Chapel can uses several third party libraries if the developer sets the runtime in an appropriate way. An user can select which library should be used in the runtime using special environment variables. For example, the CHPL_MEM variable indicates the memory allocator Chapel should use (so CHPL_MEM=jemalloc means that the runtime must use jemalloc as the memory allocator). This is a list of a lot of those variables. If we want to use libunwind in our project, we must add libunwind as a third party library with a new variable for using it.

When libunwind should be linked to the runtime? And how? The first step was to introduce a new environment variable for “activate” the library. This new variable is (at the moment) CHPL_UNWIND. This means that, if for example we set CHPL_UNWIND to ‘libunwind’, we want to use libunwind for stack tracing, so it has to be linked to the runtime.

Without going into too much details, the main idea is that the runtime is builded with a really long name and this names includes all the variables and their values (after been sanitized by a python script). Then the main makefile for the runtime parses this name and call all the secondary makefiles that prepare all the settings needed by the compiler.

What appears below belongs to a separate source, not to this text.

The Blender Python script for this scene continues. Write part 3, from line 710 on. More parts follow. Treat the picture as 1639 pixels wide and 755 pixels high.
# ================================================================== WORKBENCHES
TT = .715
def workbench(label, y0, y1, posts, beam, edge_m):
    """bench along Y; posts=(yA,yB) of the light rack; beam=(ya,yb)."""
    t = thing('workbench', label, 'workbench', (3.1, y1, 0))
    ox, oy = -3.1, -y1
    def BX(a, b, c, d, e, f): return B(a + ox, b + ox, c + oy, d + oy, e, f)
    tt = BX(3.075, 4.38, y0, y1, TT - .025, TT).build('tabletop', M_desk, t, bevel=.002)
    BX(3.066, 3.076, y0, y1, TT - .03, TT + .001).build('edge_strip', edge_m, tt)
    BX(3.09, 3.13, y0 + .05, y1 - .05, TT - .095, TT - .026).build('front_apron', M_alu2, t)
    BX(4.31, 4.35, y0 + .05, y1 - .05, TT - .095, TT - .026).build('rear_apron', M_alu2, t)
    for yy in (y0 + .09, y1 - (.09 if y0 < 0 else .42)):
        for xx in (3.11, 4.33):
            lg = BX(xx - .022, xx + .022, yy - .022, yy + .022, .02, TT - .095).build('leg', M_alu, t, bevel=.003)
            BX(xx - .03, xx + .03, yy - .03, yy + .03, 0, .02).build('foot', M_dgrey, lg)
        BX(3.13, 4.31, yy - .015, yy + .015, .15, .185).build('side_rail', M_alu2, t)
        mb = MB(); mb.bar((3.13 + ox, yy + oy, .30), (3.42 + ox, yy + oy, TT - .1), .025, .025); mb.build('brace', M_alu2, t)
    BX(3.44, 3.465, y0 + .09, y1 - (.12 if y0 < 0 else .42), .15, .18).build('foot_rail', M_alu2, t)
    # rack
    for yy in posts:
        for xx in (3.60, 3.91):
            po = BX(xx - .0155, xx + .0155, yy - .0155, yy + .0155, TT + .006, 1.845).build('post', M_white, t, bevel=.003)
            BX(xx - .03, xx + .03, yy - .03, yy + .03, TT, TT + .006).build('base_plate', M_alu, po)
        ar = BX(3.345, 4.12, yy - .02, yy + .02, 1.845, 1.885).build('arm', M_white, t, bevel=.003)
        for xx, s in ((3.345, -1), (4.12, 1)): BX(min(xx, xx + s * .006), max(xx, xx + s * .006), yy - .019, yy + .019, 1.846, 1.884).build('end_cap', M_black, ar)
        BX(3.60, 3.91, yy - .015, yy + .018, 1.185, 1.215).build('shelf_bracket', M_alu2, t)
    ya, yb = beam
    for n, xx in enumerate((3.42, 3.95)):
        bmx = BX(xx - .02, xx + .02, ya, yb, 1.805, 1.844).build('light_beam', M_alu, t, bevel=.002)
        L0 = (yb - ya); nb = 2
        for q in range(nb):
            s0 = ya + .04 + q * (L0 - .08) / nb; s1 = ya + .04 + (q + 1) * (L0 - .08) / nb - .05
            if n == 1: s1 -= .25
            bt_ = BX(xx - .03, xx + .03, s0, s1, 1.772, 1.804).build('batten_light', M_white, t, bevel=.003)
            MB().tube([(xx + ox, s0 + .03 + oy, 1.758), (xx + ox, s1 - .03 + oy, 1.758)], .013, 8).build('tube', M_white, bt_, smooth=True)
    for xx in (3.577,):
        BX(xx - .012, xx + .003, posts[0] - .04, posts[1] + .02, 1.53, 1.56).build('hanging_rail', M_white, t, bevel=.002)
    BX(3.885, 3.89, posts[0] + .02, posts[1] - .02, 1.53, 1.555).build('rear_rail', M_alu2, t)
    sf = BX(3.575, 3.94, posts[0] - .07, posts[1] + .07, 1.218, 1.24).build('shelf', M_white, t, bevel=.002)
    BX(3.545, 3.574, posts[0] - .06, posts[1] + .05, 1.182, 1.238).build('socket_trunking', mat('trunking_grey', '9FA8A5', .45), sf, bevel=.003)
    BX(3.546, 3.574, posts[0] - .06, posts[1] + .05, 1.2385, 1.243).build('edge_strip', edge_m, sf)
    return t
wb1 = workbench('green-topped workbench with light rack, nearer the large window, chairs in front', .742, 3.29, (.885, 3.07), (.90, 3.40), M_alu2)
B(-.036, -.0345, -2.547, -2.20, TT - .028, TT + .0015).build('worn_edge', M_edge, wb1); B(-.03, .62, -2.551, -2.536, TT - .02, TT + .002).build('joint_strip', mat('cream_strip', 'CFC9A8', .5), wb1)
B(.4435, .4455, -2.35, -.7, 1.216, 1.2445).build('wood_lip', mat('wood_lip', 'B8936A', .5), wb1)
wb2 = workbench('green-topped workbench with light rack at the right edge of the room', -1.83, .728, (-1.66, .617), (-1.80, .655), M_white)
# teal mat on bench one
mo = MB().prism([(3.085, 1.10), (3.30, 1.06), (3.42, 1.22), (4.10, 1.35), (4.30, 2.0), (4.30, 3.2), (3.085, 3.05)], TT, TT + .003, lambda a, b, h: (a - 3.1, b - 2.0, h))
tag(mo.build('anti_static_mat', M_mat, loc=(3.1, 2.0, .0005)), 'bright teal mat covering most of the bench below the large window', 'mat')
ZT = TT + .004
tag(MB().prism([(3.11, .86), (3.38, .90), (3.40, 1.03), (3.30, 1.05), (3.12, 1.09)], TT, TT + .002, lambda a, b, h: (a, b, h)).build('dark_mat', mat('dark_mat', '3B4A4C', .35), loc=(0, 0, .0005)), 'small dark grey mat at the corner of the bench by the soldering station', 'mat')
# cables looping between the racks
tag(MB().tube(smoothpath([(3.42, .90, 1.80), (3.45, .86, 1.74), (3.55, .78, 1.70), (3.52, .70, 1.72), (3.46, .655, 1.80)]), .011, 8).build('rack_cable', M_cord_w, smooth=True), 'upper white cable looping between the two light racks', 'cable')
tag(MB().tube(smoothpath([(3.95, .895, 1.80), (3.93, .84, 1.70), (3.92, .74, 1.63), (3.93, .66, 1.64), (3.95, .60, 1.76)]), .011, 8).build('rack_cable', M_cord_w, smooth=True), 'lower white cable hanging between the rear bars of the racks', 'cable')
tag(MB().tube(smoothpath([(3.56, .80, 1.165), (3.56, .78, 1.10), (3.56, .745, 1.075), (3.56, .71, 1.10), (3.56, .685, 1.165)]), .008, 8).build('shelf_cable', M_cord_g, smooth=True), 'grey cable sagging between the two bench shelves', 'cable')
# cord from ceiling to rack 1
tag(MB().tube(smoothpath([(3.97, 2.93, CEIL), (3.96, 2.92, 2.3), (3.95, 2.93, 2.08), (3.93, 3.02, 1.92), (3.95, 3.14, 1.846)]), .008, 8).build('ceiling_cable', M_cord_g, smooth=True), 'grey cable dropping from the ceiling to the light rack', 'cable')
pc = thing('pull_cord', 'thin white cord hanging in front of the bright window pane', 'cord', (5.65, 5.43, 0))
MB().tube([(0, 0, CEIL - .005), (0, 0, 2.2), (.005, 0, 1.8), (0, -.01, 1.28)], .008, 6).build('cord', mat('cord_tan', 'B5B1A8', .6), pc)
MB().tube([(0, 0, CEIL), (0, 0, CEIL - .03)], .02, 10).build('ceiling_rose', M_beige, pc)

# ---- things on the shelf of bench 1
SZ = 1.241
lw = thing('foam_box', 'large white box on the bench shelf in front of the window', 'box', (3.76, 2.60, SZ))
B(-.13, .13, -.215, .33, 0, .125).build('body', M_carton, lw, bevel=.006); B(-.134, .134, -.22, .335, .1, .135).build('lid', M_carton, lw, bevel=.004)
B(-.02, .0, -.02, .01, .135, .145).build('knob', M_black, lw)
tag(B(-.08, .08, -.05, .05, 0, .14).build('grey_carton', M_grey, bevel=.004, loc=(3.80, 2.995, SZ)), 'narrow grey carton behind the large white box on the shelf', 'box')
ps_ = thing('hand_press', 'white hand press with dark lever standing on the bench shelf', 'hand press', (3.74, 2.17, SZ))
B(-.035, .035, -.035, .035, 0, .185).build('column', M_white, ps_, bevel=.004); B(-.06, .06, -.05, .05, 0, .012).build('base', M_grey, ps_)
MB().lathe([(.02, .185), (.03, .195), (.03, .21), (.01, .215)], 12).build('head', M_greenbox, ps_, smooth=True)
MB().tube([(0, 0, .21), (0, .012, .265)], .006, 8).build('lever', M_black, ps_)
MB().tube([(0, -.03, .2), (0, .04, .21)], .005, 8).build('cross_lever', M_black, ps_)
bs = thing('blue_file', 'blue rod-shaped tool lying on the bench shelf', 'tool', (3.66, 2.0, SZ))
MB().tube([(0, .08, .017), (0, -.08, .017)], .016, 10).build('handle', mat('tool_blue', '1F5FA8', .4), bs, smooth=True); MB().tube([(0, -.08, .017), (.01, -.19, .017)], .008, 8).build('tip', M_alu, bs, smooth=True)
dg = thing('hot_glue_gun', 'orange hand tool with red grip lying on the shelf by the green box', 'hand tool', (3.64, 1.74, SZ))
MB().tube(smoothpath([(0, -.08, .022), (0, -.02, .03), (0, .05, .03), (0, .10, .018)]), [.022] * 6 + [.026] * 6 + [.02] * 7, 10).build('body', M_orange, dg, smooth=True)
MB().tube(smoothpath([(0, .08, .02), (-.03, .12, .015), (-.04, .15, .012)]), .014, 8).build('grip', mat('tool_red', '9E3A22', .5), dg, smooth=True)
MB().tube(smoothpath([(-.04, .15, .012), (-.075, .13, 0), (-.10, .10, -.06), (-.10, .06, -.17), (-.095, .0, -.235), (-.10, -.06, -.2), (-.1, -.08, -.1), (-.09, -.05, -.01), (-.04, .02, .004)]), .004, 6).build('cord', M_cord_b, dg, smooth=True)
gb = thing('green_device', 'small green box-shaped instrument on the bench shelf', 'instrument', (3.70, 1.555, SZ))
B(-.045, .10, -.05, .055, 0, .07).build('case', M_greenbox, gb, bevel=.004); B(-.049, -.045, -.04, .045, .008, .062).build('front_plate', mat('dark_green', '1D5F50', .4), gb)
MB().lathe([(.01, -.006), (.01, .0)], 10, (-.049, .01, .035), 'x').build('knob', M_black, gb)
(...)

Let’s make an example. We start the building of the runtime: the makefile takes all the Chapel’s environment variable (using a special script that sanitize them and avoid conflicts) and generate a name like this:

darwin.clang.arch-native.unwind-system.mem-jemalloc

Each variable has a format of “name-value”, separated by a “.”. The general makefile parses this string for each name-value entry and call a makefile with the name of Makefile-name-value in the name. For example, when it parse ‘unwind-system’, it will call ‘Makefile-unwind-system’. This makefile will include to a list present in the main makefile all the informations necessary to uses that library: the path to the necessary headers, compiled libraries and all the linking options. This is an extract of the Makefile-unwind-system file:

RUNTIME_DEFS += -DCHPL_UNWIND_LIBUNWIND

Which adds a define (CHPL_UNWIND_LIBUNWIND) that will be used in the source code for activate some specific paths. After this pass, the compiler now has all the options/libraries/defines needed for building the runtime as we want.

The reality is actually a lot more complex but this should give the main idea on how the Chapel runtime handles its modularity.